What to work on: Retype the whole listing below, character for character.
** START Recorded information **
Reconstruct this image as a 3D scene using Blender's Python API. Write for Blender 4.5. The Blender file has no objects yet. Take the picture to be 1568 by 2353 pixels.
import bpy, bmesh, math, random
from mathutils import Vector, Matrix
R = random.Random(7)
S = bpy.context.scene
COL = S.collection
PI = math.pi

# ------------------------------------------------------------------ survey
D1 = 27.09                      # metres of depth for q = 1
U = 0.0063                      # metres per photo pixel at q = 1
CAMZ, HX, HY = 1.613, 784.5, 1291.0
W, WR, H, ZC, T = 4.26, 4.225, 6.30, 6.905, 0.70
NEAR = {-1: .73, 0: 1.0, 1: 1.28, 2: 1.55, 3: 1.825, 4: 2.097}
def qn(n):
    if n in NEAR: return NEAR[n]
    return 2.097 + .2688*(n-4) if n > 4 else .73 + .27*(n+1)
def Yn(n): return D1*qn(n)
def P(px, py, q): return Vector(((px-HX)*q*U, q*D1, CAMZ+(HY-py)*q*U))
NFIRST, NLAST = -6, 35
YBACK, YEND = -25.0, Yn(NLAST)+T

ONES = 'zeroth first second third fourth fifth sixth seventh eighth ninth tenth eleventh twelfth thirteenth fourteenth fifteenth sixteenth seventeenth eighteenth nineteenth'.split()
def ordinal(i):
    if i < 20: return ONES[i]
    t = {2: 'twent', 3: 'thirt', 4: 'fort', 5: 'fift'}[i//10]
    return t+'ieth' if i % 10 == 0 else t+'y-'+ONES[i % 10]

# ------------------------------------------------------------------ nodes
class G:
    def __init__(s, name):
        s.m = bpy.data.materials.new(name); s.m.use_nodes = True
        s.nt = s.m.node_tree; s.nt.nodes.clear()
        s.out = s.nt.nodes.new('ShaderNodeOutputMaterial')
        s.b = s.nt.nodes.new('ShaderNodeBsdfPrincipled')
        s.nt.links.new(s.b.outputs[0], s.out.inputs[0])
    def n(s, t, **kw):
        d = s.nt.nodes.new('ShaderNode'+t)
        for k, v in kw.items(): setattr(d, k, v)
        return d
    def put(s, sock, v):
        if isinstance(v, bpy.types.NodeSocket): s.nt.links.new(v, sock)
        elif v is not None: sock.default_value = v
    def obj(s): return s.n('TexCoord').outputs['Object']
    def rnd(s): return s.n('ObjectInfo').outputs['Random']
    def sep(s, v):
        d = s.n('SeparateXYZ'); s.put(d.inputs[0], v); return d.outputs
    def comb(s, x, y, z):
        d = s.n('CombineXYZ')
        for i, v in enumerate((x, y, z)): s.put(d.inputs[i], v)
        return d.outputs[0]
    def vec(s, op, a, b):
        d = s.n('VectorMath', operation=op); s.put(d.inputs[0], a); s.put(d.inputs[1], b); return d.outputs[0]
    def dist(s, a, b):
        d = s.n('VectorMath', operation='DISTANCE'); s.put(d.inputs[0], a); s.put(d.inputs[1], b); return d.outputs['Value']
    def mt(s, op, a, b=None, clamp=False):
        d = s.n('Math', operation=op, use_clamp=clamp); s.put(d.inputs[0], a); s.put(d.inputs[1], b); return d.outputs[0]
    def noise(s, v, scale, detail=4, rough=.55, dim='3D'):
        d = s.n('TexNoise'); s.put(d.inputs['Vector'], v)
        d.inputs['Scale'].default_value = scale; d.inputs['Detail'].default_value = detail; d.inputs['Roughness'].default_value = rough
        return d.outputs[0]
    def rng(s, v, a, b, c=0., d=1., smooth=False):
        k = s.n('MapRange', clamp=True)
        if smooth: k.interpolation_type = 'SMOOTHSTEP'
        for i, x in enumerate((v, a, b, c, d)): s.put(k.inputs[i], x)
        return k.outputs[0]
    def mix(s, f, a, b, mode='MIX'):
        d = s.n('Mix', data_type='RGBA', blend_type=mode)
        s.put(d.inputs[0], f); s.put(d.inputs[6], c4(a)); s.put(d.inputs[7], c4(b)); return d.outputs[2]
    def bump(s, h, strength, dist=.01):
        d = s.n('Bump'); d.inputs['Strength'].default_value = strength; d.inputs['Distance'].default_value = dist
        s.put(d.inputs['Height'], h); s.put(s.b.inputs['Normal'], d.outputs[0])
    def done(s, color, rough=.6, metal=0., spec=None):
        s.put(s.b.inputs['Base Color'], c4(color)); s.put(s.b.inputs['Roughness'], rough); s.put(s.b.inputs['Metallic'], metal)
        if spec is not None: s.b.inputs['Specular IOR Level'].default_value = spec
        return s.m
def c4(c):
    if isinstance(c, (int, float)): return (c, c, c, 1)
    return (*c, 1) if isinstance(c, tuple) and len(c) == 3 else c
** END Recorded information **
Problem solution:
Reconstruct this image as a 3D scene using Blender's Python API. Write for Blender 4.5. The Blender file has no objects yet. Take the picture to be 1568 by 2353 pixels.
import bpy, bmesh, math, random
from mathutils import Vector, Matrix
R = random.Random(7)
S = bpy.context.scene
COL = S.collection
PI = math.pi

# ------------------------------------------------------------------ survey
D1 = 27.09                      # metres of depth for q = 1
U = 0.0063                      # metres per photo pixel at q = 1
CAMZ, HX, HY = 1.613, 784.5, 1291.0
W, WR, H, ZC, T = 4.26, 4.225, 6.30, 6.905, 0.70
NEAR = {-1: .73, 0: 1.0, 1: 1.28, 2: 1.55, 3: 1.825, 4: 2.097}
def qn(n):
    if n in NEAR: return NEAR[n]
    return 2.097 + .2688*(n-4) if n > 4 else .73 + .27*(n+1)
def Yn(n): return D1*qn(n)
def P(px, py, q): return Vector(((px-HX)*q*U, q*D1, CAMZ+(HY-py)*q*U))
NFIRST, NLAST = -6, 35
YBACK, YEND = -25.0, Yn(NLAST)+T

ONES = 'zeroth first second third fourth fifth sixth seventh eighth ninth tenth eleventh twelfth thirteenth fourteenth fifteenth sixteenth seventeenth eighteenth nineteenth'.split()
def ordinal(i):
    if i < 20: return ONES[i]
    t = {2: 'twent', 3: 'thirt', 4: 'fort', 5: 'fift'}[i//10]
    return t+'ieth' if i % 10 == 0 else t+'y-'+ONES[i % 10]

# ------------------------------------------------------------------ nodes
class G:
    def __init__(s, name):
        s.m = bpy.data.materials.new(name); s.m.use_nodes = True
        s.nt = s.m.node_tree; s.nt.nodes.clear()
        s.out = s.nt.nodes.new('ShaderNodeOutputMaterial')
        s.b = s.nt.nodes.new('ShaderNodeBsdfPrincipled')
        s.nt.links.new(s.b.outputs[0], s.out.inputs[0])
    def n(s, t, **kw):
        d = s.nt.nodes.new('ShaderNode'+t)
        for k, v in kw.items(): setattr(d, k, v)
        return d
    def put(s, sock, v):
        if isinstance(v, bpy.types.NodeSocket): s.nt.links.new(v, sock)
        elif v is not None: sock.default_value = v
    def obj(s): return s.n('TexCoord').outputs['Object']
    def rnd(s): return s.n('ObjectInfo').outputs['Random']
    def sep(s, v):
        d = s.n('SeparateXYZ'); s.put(d.inputs[0], v); return d.outputs
    def comb(s, x, y, z):
        d = s.n('CombineXYZ')
        for i, v in enumerate((x, y, z)): s.put(d.inputs[i], v)
        return d.outputs[0]
    def vec(s, op, a, b):
        d = s.n('VectorMath', operation=op); s.put(d.inputs[0], a); s.put(d.inputs[1], b); return d.outputs[0]
    def dist(s, a, b):
        d = s.n('VectorMath', operation='DISTANCE'); s.put(d.inputs[0], a); s.put(d.inputs[1], b); return d.outputs['Value']
    def mt(s, op, a, b=None, clamp=False):
        d = s.n('Math', operation=op, use_clamp=clamp); s.put(d.inputs[0], a); s.put(d.inputs[1], b); return d.outputs[0]
    def noise(s, v, scale, detail=4, rough=.55, dim='3D'):
        d = s.n('TexNoise'); s.put(d.inputs['Vector'], v)
        d.inputs['Scale'].default_value = scale; d.inputs['Detail'].default_value = detail; d.inputs['Roughness'].default_value = rough
        return d.outputs[0]
    def rng(s, v, a, b, c=0., d=1., smooth=False):
        k = s.n('MapRange', clamp=True)
        if smooth: k.interpolation_type = 'SMOOTHSTEP'
        for i, x in enumerate((v, a, b, c, d)): s.put(k.inputs[i], x)
        return k.outputs[0]
    def mix(s, f, a, b, mode='MIX'):
        d = s.n('Mix', data_type='RGBA', blend_type=mode)
        s.put(d.inputs[0], f); s.put(d.inputs[6], c4(a)); s.put(d.inputs[7], c4(b)); return d.outputs[2]
    def bump(s, h, strength, dist=.01):
        d = s.n('Bump'); d.inputs['Strength'].default_value = strength; d.inputs['Distance'].default_value = dist
        s.put(d.inputs['Height'], h); s.put(s.b.inputs['Normal'], d.outputs[0])
    def done(s, color, rough=.6, metal=0., spec=None):
        s.put(s.b.inputs['Base Color'], c4(color)); s.put(s.b.inputs['Roughness'], rough); s.put(s.b.inputs['Metallic'], metal)
        if spec is not None: s.b.inputs['Specular IOR Level'].default_value = spec
        return s.m
def c4(c):
    if isinstance(c, (int, float)): return (c, c, c, 1)
    return (*c, 1) if isinstance(c, tuple) and len(c) == 3 else c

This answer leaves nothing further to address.